I remember when I first started to incorporate analytics with prospect research… I was terrified!  I was placing expectations on myself that were not realistic.  Once I released the notion that I needed to be perfect or that I didn’t have five years of experience, then I was able to start absorbing the whole process.  I was also shocked to realize that I had been doing a form of analytics all along.

All you need is data and it is of the upmost importance to start gathering data now.  We all track giving, but taking and analyzing the data can help us become more strategic.  So start thinking of other data points that are important to your institution.  For instance, if you are in higher education it might be wise to track reunion attendance or if you’re a cultural organization, you should be tracking gala attendance.  It is also essential to know who your prospects are in order for you to help segment and define the best strategy

So here are my five suggestions that will help you have a better grasp on this essential component of fundraising.
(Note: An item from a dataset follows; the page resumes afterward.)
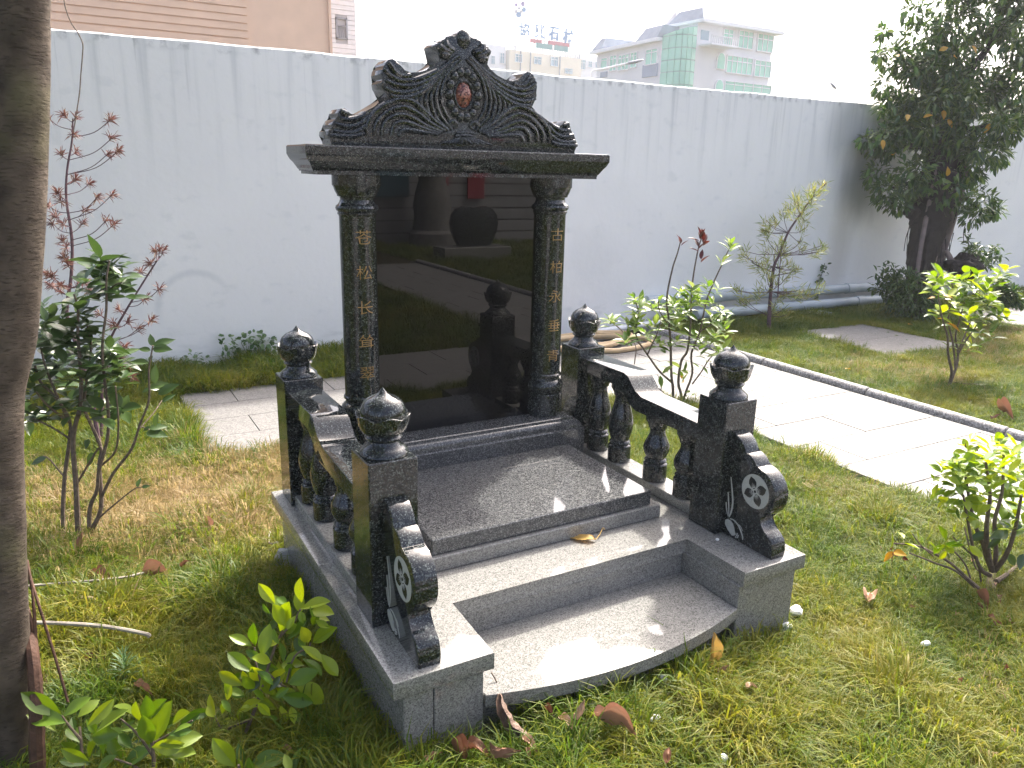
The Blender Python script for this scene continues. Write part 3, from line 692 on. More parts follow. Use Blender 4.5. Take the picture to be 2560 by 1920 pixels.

  1.  READ!! There are many books available on fundraising analytics and one easy way to find them is to use your favorite search engine.  I always recommend using two different search engines to maximize your results.  I like to highlight not only information that really makes sense to me but information that I don’t understand.  I use two different highlighters to help me through this process.
  2. Attend conferences that include analytics.  Many conferences like the APRA International Conference have sessions on analytics.  In fact, the upcoming conference in Baltimore has a symposium on specifically analytics.  Many other associations and vendors have sessions that will help define and further your knowledge around analytics.
  3. Mentors can be a great source of information.  It is quite easy to find industry professionals who may be willing to serve as a mentor and provide guidance.
  4. Knowing your limits is also a key component to the whole equation.  Analytics is not a magic button so determine how much time you have to devote to analytics.  It may be more advantageous for you to contract professionals and have a working knowledge around the process.
  5. This may sound simple but remember: There are no stupid questions in fundraising.  The only not brilliant move would be not to ask that question.  I guarantee you that someone else in the room will have the same question.